**GIVEN INFORMATION:**
=======
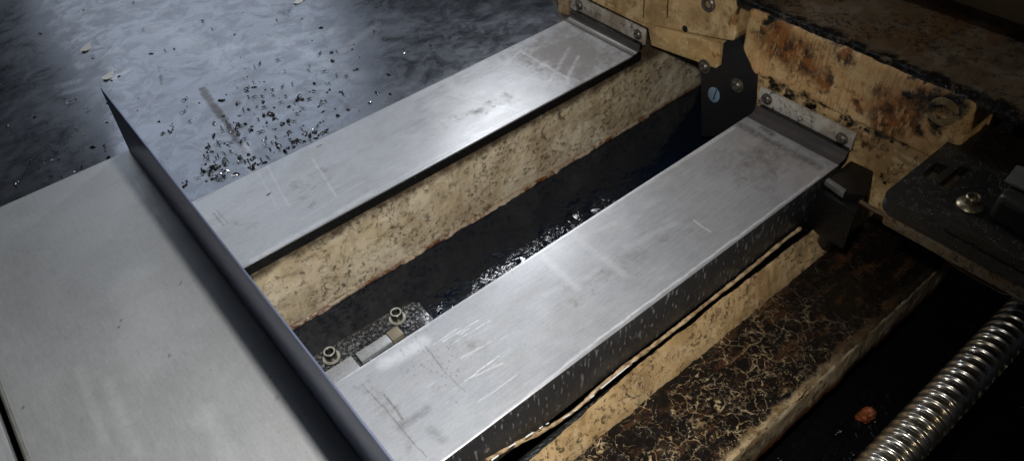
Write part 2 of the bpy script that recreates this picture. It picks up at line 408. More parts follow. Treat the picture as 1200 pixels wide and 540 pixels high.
# ------------------------------------------------------------------ CHIP TRAY (upper left)
b0 = at(155,0,2,-.02); b1 = at(158,185,2,-.02)
def tray_z(X, Y):
    # signed distance from the crease, left side falls away
    d = (b1.x-b0.x, b1.y-b0.y); L = math.hypot(*d); s_ = ((X-b0.x)*d[1]-(Y-b0.y)*d[0])/L
    left = np.clip(s_, 0, None) if ((-.2-b0.x)*d[1]-(1.-b0.y)*d[0]) > 0 else np.clip(-s_, 0, None)
    w = .03; left = np.where(left < w, left**2/(2*w), left-w/2)
    return -.012 - left*.13 + .0012*np.sin(X*17+Y*9)*np.cos(Y*13)
def tz(x, y): return float(tray_z(np.array([x]), np.array([y]))[0])
def tat(px, py):
    z = -.012
    for _ in range(4): p = at(px,py,2,z); z = tz(p.x,p.y)
    p.z = z; return p
def tseg(x0,y0,x1,y1,w,s_):
    a = tat(x0,y0); b = tat(x1,y1); return (a.x,a.y,b.x,b.y,w,s_)
def tray_masks(P):
    st = seg_mask(P, [tseg(236,104,262,140,.006,1),tseg(262,140,286,178,.005,.9),tseg(286,178,300,200,.004,.6),tseg(185,75,190,100,.003,.7)])
    st = np.maximum(st, .35*seg_mask(P, [tseg(0,60,120,40,.05,1), tseg(330,10,460,60,.03,1)]))
    g = seg_mask(P, [tseg(68,100,92,95,.006,.35),tseg(75,110,100,103,.005,.3),tseg(135,92,148,84,.005,.4),tseg(90,75,96,80,.005,.35),tseg(285,170,300,200,.007,.3),
                     tseg(300,200,290,215,.004,.3),tseg(250,60,400,35,.01,.16),tseg(200,80,330,60,.006,.14),tseg(320,45,420,90,.012,.15),tseg(180,30,280,80,.02,.12),tseg(400,60,440,30,.008,.16)])
    b = .8*seg_mask(P, [tseg(452,46,468,46,.006,.9),tseg(400,118,410,128,.004,.4)])
    return st, g, b
tr = sheet("chip_tray", -.45, .70, .672, 1.75, 0, .002, .004, M["tray"], None, tray_masks, tray_z, bev=False)
tag(tr, "wide blue grey wet metal tray scattered with black swarf, upper left", "tray")

# swarf: curled slivers, crumbs, lumps; nobody could count it
def swarf():
    bm = bmesh.new()
    def crumb(c, s_, flat=.4):
        r = bmesh.ops.create_icosphere(bm, subdivisions=1, radius=s_)
        kx = Vector((random.uniform(-1,1),random.uniform(-1,1),0))*s_
        rot = Matrix.Rotation(random.uniform(0,6.28), 3, 'Z'); ex = random.uniform(.8,2.2)
        for v in r["verts"]:
            p = Vector((v.co.x*ex, v.co.y, v.co.z*flat))*(1+random.uniform(-.6,.5))+kx*(v.co.x*v.co.x/s_/s_); v.co = rot@p + c + Vector((0,0,s_*flat*.6))
    def curl(c, L, w):
        a = random.uniform(0,6.28); k = random.uniform(-2.5,2.5); n = 6; pts = []
        p = Vector((0,0,0))
        for i in range(n+1):
            pts.append(c+p+Vector((0,0,.0008+.0012*math.sin(i*1.1)**2))); p = p+Vector((math.cos(a),math.sin(a),0))*(L/n); a += k/n
        tube(bm, pts, w, 4, lambda i: w*(1.05-abs(i-n/2)/(n*.6)))
    clusters = [(255,195,24,50),(250,198,12,24),(293,192,9,16),(345,170,22,40),(372,160,14,26),(320,135,34,22),(268,150,10,14),(240,170,40,26),(330,120,50,34),(200,155,5,6),(300,150,60,44),
                (380,110,45,26),(160,200,60,0),(90,190,60,26),(60,170,50,14),(60,210,30,16),(100,60,110,26),(260,60,110,34),(420,60,50,16)]
    for cx, cy, sd, n in clusters:
        for _ in range(n):
            x, y = random.gauss(cx,sd), random.gauss(cy,sd*.55)
            if y > 237-.489*(x-225)-4 or x < -10 or (x < 235 and y > 245-.43*x-5): continue
            p = tat(x,y)
            if p.y < .68 or p.y > 1.7 or p.x > .6: continue
            if random.random() < .62: crumb(p, random.choice((.0007,.0010,.0015,.0024)), random.uniform(.3,.7))
            else: curl(p, random.uniform(.004,.014), random.uniform(.0005,.0010))
    for x, y, s_ in ((320,136,.0042),(318,133,.003),(323,140,.003),(346,165,.0027),(371,162,.0028),(374,158,.002),(243,173,.0022),(216,215,.0024),(200,155,.002),(201,148,.0014),(296,196,.0026),(250,198,.003),(247,203,.0022),(262,192,.0022)):
        for _ in range(5): crumb(tat(x+random.gauss(0,1.5),y+random.gauss(0,1.5)), s_*random.uniform(.35,.75), .4)
    return bm
k = NT("swarf_metal"); k.set(Base_Color=k.mix(k.ramp(k.noise(300,2),.56,.6), (.012,.013,.017), (.5,.52,.55)), Metallic=.6, Roughness=.25)
sw = bm_link("metal_swarf", swarf(), k.m, smooth=False)
tag(sw, "scattered black chips and curled metal swarf lying on the blue grey tray", "swarf", kind="stuff")
# pale flakes
k = NT("pale_flake"); k.set(Base_Color=k.mix(k.noise(300,4), (.75,.75,.72), (.9,.9,.88)), Roughness=.6); flakem = k.m
for (px, py, a, s_, lab) in ((102,56,.9,.012,"pale leaf shaped flake on the dark left part of the tray, farther from the flange"),
                       (128,89,.6,.011,"pale flake on the tray just above the pointed flange tip"),
                       (351,2,.3,.010,"small pale flake at the top edge of the tray, away from the others")):
    bm = bmesh.new(); c = tat(px,py); n = 14; vs = []
    for i in range(n):
        t = 2*math.pi*i/n; v = Matrix.Rotation(a,3,'Z')@Vector((math.cos(t)*s_, math.sin(t)*s_*.52*(1-.45*math.cos(t))*(.85+.3*random.random()), .0008+.0012*math.cos(t)**2))
        vs.append(c+v)
    prism(bm, vs, (0,0,-.0005), 0)
    tag(bm_link("paint_flake", bm, flakem, None), lab, "flake", "pale flakes on the tray")

# ------------------------------------------------------------------ GUIDEWAY COVERS
def strip_with_screws(parent, y0, y1, screws, x=.6165):
    bm = bmesh.new(); prism(bm, [(x,y0,.0055),(x,y1,.0055),(x,y1,.0265),(x,y0,.0265)], (.0035,0,0), .0006)
    st = bm_link("clamp_strip", bm, M["strip"], parent)
    for y, z in screws:
        bm = bmesh.new(); lathe(bm, [(.0066,0),(.0066,.0008),(.0060,.001)], (x,y,z), (-1,0,0), 28); dome_screw(bm, (x-.0009,y,z), (-1,0,0), .0054, .003, .0022)
        bm_link("screw", bm, M["screw"], st)
def upstand(parent, y0, y1):
    # the sheet bends up against the carriage
    bm = bmesh.new(); prof = [(.596,0.0002),(.6035,.0004),(.6062,.0018),(.6075,.0045),(.6082,.0100)]
    prof2 = [(x+.0012,z-.0012) for x,z in prof]; loop = prof+prof2[::-1]
    prism(bm, [(x,y0,z) for x,z in loop], (0,y1-y0,0), 0)
    bm_link("upturned_end", bm, M["stained"], parent)
    bm = bmesh.new(); box(bm, .6095,.6163, y0+.002,y1-.003,.0015,.0088,.0012); bm_link("rubber_wiper", bm, M["lip"], parent)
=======
**AIM:** Repeat all the data as it stands, dropping any images it holds.

**EXERCISE OUTPUT:**
Write part 2 of the bpy script that recreates this picture. It picks up at line 408. More parts follow. Treat the picture as 1200 pixels wide and 540 pixels high.
# ------------------------------------------------------------------ CHIP TRAY (upper left)
b0 = at(155,0,2,-.02); b1 = at(158,185,2,-.02)
def tray_z(X, Y):
    # signed distance from the crease, left side falls away
    d = (b1.x-b0.x, b1.y-b0.y); L = math.hypot(*d); s_ = ((X-b0.x)*d[1]-(Y-b0.y)*d[0])/L
    left = np.clip(s_, 0, None) if ((-.2-b0.x)*d[1]-(1.-b0.y)*d[0]) > 0 else np.clip(-s_, 0, None)
    w = .03; left = np.where(left < w, left**2/(2*w), left-w/2)
    return -.012 - left*.13 + .0012*np.sin(X*17+Y*9)*np.cos(Y*13)
def tz(x, y): return float(tray_z(np.array([x]), np.array([y]))[0])
def tat(px, py):
    z = -.012
    for _ in range(4): p = at(px,py,2,z); z = tz(p.x,p.y)
    p.z = z; return p
def tseg(x0,y0,x1,y1,w,s_):
    a = tat(x0,y0); b = tat(x1,y1); return (a.x,a.y,b.x,b.y,w,s_)
def tray_masks(P):
    st = seg_mask(P, [tseg(236,104,262,140,.006,1),tseg(262,140,286,178,.005,.9),tseg(286,178,300,200,.004,.6),tseg(185,75,190,100,.003,.7)])
    st = np.maximum(st, .35*seg_mask(P, [tseg(0,60,120,40,.05,1), tseg(330,10,460,60,.03,1)]))
    g = seg_mask(P, [tseg(68,100,92,95,.006,.35),tseg(75,110,100,103,.005,.3),tseg(135,92,148,84,.005,.4),tseg(90,75,96,80,.005,.35),tseg(285,170,300,200,.007,.3),
                     tseg(300,200,290,215,.004,.3),tseg(250,60,400,35,.01,.16),tseg(200,80,330,60,.006,.14),tseg(320,45,420,90,.012,.15),tseg(180,30,280,80,.02,.12),tseg(400,60,440,30,.008,.16)])
    b = .8*seg_mask(P, [tseg(452,46,468,46,.006,.9),tseg(400,118,410,128,.004,.4)])
    return st, g, b
tr = sheet("chip_tray", -.45, .70, .672, 1.75, 0, .002, .004, M["tray"], None, tray_masks, tray_z, bev=False)
tag(tr, "wide blue grey wet metal tray scattered with black swarf, upper left", "tray")

# swarf: curled slivers, crumbs, lumps; nobody could count it
def swarf():
    bm = bmesh.new()
    def crumb(c, s_, flat=.4):
        r = bmesh.ops.create_icosphere(bm, subdivisions=1, radius=s_)
        kx = Vector((random.uniform(-1,1),random.uniform(-1,1),0))*s_
        rot = Matrix.Rotation(random.uniform(0,6.28), 3, 'Z'); ex = random.uniform(.8,2.2)
        for v in r["verts"]:
            p = Vector((v.co.x*ex, v.co.y, v.co.z*flat))*(1+random.uniform(-.6,.5))+kx*(v.co.x*v.co.x/s_/s_); v.co = rot@p + c + Vector((0,0,s_*flat*.6))
    def curl(c, L, w):
        a = random.uniform(0,6.28); k = random.uniform(-2.5,2.5); n = 6; pts = []
        p = Vector((0,0,0))
        for i in range(n+1):
            pts.append(c+p+Vector((0,0,.0008+.0012*math.sin(i*1.1)**2))); p = p+Vector((math.cos(a),math.sin(a),0))*(L/n); a += k/n
        tube(bm, pts, w, 4, lambda i: w*(1.05-abs(i-n/2)/(n*.6)))
    clusters = [(255,195,24,50),(250,198,12,24),(293,192,9,16),(345,170,22,40),(372,160,14,26),(320,135,34,22),(268,150,10,14),(240,170,40,26),(330,120,50,34),(200,155,5,6),(300,150,60,44),
                (380,110,45,26),(160,200,60,0),(90,190,60,26),(60,170,50,14),(60,210,30,16),(100,60,110,26),(260,60,110,34),(420,60,50,16)]
    for cx, cy, sd, n in clusters:
        for _ in range(n):
            x, y = random.gauss(cx,sd), random.gauss(cy,sd*.55)
            if y > 237-.489*(x-225)-4 or x < -10 or (x < 235 and y > 245-.43*x-5): continue
            p = tat(x,y)
            if p.y < .68 or p.y > 1.7 or p.x > .6: continue
            if random.random() < .62: crumb(p, random.choice((.0007,.0010,.0015,.0024)), random.uniform(.3,.7))
            else: curl(p, random.uniform(.004,.014), random.uniform(.0005,.0010))
    for x, y, s_ in ((320,136,.0042),(318,133,.003),(323,140,.003),(346,165,.0027),(371,162,.0028),(374,158,.002),(243,173,.0022),(216,215,.0024),(200,155,.002),(201,148,.0014),(296,196,.0026),(250,198,.003),(247,203,.0022),(262,192,.0022)):
        for _ in range(5): crumb(tat(x+random.gauss(0,1.5),y+random.gauss(0,1.5)), s_*random.uniform(.35,.75), .4)
    return bm
k = NT("swarf_metal"); k.set(Base_Color=k.mix(k.ramp(k.noise(300,2),.56,.6), (.012,.013,.017), (.5,.52,.55)), Metallic=.6, Roughness=.25)
sw = bm_link("metal_swarf", swarf(), k.m, smooth=False)
tag(sw, "scattered black chips and curled metal swarf lying on the blue grey tray", "swarf", kind="stuff")
# pale flakes
k = NT("pale_flake"); k.set(Base_Color=k.mix(k.noise(300,4), (.75,.75,.72), (.9,.9,.88)), Roughness=.6); flakem = k.m
for (px, py, a, s_, lab) in ((102,56,.9,.012,"pale leaf shaped flake on the dark left part of the tray, farther from the flange"),
                       (128,89,.6,.011,"pale flake on the tray just above the pointed flange tip"),
                       (351,2,.3,.010,"small pale flake at the top edge of the tray, away from the others")):
    bm = bmesh.new(); c = tat(px,py); n = 14; vs = []
    for i in range(n):
        t = 2*math.pi*i/n; v = Matrix.Rotation(a,3,'Z')@Vector((math.cos(t)*s_, math.sin(t)*s_*.52*(1-.45*math.cos(t))*(.85+.3*random.random()), .0008+.0012*math.cos(t)**2))
        vs.append(c+v)
    prism(bm, vs, (0,0,-.0005), 0)
    tag(bm_link("paint_flake", bm, flakem, None), lab, "flake", "pale flakes on the tray")

# ------------------------------------------------------------------ GUIDEWAY COVERS
def strip_with_screws(parent, y0, y1, screws, x=.6165):
    bm = bmesh.new(); prism(bm, [(x,y0,.0055),(x,y1,.0055),(x,y1,.0265),(x,y0,.0265)], (.0035,0,0), .0006)
    st = bm_link("clamp_strip", bm, M["strip"], parent)
    for y, z in screws:
        bm = bmesh.new(); lathe(bm, [(.0066,0),(.0066,.0008),(.0060,.001)], (x,y,z), (-1,0,0), 28); dome_screw(bm, (x-.0009,y,z), (-1,0,0), .0054, .003, .0022)
        bm_link("screw", bm, M["screw"], st)
def upstand(parent, y0, y1):
    # the sheet bends up against the carriage
    bm = bmesh.new(); prof = [(.596,0.0002),(.6035,.0004),(.6062,.0018),(.6075,.0045),(.6082,.0100)]
    prof2 = [(x+.0012,z-.0012) for x,z in prof]; loop = prof+prof2[::-1]
    prism(bm, [(x,y0,z) for x,z in loop], (0,y1-y0,0), 0)
    bm_link("upturned_end", bm, M["stained"], parent)
    bm = bmesh.new(); box(bm, .6095,.6163, y0+.002,y1-.003,.0015,.0088,.0012); bm_link("rubber_wiper", bm, M["lip"], parent)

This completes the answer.